[START OF DATA FOR THIS EXERCISE]

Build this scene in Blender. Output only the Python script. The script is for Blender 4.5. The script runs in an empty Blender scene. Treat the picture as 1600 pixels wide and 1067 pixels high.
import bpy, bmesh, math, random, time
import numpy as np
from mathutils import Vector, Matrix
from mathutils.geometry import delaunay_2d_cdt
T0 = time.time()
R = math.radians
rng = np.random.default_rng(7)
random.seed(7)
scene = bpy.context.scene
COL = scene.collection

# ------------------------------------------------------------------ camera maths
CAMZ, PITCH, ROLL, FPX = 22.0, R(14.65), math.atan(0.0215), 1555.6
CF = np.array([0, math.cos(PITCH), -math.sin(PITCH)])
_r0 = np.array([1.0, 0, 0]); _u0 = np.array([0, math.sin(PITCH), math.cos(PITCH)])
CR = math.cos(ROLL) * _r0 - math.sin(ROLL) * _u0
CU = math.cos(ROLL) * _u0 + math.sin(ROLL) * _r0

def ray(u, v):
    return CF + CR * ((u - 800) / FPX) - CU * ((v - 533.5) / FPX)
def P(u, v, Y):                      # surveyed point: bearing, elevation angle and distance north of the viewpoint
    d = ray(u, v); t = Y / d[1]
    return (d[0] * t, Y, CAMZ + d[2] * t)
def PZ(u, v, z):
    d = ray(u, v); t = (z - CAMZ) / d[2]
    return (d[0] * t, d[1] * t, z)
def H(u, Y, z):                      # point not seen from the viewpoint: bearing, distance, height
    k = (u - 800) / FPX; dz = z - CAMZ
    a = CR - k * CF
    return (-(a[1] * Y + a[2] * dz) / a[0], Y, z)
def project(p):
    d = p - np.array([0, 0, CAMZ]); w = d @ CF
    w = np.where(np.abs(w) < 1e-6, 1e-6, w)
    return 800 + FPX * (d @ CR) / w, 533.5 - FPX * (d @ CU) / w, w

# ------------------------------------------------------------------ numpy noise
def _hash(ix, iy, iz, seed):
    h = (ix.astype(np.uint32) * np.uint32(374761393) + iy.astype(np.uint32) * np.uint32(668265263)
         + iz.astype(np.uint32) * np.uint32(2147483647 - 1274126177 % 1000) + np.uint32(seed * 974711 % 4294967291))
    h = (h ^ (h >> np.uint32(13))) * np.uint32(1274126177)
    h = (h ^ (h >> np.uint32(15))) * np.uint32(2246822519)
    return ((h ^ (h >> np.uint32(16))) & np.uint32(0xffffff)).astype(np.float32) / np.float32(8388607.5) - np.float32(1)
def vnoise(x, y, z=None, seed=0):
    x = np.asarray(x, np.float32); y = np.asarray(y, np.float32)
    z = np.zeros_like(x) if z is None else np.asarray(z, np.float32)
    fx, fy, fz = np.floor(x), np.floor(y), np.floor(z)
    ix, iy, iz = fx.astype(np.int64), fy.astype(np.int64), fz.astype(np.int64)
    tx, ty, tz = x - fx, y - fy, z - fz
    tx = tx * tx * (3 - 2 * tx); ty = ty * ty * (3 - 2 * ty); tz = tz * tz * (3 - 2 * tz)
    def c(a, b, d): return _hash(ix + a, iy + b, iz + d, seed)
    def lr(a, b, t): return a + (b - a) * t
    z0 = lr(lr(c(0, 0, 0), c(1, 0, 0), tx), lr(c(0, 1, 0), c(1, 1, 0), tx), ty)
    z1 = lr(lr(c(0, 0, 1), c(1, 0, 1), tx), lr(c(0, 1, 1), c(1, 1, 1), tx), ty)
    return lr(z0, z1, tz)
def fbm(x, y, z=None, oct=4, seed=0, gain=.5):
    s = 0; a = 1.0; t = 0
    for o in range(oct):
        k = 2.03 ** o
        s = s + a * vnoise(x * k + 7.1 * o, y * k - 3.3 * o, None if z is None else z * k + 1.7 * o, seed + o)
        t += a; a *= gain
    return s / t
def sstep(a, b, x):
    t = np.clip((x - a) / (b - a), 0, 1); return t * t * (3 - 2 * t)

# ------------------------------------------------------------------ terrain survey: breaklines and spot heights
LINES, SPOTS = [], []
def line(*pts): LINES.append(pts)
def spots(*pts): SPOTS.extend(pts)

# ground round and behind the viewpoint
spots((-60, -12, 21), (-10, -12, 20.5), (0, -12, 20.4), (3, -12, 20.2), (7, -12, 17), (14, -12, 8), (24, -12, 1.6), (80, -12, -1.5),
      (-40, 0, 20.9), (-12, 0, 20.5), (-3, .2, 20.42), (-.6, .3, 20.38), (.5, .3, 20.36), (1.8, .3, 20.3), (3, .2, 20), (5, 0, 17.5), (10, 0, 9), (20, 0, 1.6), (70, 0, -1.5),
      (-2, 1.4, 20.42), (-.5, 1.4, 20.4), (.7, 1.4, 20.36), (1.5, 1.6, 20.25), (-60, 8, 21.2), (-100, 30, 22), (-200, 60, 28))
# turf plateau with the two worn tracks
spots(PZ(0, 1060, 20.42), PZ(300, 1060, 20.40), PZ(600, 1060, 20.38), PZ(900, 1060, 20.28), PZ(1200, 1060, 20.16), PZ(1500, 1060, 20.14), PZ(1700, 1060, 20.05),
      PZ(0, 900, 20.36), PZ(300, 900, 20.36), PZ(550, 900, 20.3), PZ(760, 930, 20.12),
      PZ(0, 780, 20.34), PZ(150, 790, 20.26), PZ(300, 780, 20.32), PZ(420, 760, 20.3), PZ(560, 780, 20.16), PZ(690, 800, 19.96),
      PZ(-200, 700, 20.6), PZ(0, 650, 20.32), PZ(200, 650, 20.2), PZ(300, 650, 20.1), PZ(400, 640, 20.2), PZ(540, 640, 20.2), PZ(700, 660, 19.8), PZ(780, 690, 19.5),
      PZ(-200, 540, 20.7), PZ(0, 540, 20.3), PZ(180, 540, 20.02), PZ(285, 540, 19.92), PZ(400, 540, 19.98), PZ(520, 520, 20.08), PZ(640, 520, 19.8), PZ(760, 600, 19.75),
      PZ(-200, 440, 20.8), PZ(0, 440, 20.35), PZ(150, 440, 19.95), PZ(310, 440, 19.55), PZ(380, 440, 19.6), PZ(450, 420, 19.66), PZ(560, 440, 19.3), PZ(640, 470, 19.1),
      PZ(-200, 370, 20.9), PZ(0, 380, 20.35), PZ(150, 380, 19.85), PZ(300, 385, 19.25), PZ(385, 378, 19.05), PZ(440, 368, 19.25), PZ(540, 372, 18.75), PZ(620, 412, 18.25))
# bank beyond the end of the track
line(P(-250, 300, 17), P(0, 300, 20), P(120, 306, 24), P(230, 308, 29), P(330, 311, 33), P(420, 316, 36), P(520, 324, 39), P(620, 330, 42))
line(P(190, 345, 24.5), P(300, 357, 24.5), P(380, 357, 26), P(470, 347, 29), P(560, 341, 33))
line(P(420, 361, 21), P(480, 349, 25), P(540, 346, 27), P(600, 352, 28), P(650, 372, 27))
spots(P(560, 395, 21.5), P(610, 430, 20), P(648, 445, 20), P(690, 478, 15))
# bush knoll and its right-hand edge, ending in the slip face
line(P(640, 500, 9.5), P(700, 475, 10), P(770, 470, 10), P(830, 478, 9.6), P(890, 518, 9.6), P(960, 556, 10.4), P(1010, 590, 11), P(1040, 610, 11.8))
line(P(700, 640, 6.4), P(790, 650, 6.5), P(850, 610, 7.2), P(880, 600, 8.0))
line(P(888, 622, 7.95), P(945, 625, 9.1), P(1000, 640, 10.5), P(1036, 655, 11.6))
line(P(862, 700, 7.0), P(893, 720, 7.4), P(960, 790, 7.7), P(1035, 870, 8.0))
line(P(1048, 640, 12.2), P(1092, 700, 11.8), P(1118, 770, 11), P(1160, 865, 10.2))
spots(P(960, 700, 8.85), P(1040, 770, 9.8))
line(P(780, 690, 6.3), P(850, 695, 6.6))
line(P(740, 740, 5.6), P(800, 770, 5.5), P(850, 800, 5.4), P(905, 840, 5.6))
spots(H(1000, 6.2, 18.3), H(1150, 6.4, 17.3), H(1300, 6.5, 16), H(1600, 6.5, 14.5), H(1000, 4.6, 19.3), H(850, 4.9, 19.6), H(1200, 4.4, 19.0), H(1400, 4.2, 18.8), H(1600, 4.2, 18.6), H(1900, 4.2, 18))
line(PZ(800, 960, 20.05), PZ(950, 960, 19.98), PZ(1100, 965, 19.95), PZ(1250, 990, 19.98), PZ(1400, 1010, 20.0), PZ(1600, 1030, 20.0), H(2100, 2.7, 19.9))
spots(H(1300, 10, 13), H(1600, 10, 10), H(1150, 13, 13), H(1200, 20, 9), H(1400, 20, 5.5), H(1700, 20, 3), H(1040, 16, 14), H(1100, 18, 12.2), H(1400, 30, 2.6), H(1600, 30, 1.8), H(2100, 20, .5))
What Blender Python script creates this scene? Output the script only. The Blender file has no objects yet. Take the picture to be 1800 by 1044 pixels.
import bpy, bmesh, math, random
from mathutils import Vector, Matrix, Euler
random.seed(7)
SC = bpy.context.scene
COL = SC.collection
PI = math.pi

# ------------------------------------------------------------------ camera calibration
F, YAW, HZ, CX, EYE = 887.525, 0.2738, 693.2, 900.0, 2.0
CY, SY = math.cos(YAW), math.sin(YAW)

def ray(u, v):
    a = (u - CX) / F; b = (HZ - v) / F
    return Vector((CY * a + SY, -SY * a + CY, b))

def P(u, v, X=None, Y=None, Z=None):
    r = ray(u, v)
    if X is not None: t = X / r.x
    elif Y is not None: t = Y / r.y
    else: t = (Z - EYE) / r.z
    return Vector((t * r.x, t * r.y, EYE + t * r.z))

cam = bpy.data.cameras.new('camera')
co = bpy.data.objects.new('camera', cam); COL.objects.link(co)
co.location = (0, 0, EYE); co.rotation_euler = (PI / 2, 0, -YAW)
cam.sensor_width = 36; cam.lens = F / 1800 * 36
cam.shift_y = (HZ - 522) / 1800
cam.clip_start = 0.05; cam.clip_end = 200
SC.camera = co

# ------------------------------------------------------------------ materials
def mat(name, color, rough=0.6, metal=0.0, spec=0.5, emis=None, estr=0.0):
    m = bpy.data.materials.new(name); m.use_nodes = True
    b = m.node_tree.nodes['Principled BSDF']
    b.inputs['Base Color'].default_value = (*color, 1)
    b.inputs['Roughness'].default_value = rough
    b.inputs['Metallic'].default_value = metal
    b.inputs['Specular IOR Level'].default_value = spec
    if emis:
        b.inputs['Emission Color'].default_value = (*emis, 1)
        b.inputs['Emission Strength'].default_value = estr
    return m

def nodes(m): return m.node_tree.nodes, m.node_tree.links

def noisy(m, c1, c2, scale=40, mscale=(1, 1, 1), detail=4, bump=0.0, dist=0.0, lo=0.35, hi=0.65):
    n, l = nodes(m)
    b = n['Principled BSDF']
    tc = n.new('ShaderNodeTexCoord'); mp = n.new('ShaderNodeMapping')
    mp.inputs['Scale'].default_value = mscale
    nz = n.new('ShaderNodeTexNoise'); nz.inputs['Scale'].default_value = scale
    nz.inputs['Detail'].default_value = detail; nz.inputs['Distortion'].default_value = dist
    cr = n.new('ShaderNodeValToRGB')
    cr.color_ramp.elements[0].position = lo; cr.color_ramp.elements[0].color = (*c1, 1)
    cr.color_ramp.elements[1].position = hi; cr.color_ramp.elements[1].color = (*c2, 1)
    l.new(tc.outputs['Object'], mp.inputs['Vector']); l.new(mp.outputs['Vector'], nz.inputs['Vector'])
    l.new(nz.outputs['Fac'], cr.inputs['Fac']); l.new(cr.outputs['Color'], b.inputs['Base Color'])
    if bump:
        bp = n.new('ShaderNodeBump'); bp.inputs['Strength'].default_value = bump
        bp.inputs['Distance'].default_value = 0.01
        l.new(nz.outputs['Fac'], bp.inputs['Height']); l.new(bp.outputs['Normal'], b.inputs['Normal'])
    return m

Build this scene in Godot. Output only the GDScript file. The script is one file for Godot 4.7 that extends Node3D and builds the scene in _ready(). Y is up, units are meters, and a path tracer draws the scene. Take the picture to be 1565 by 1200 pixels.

[END OF DATA FOR THIS EXERCISE]

REQUIREMENT ::
Show all lines in the entries above where the word "objects" appears.

RESPONSE TO THE EXERCISE ::
What Blender Python script creates this scene? Output the script only. The Blender file has no objects yet. Take the picture to be 1800 by 1044 pixels.
co = bpy.data.objects.new('camera', cam); COL.objects.link(co)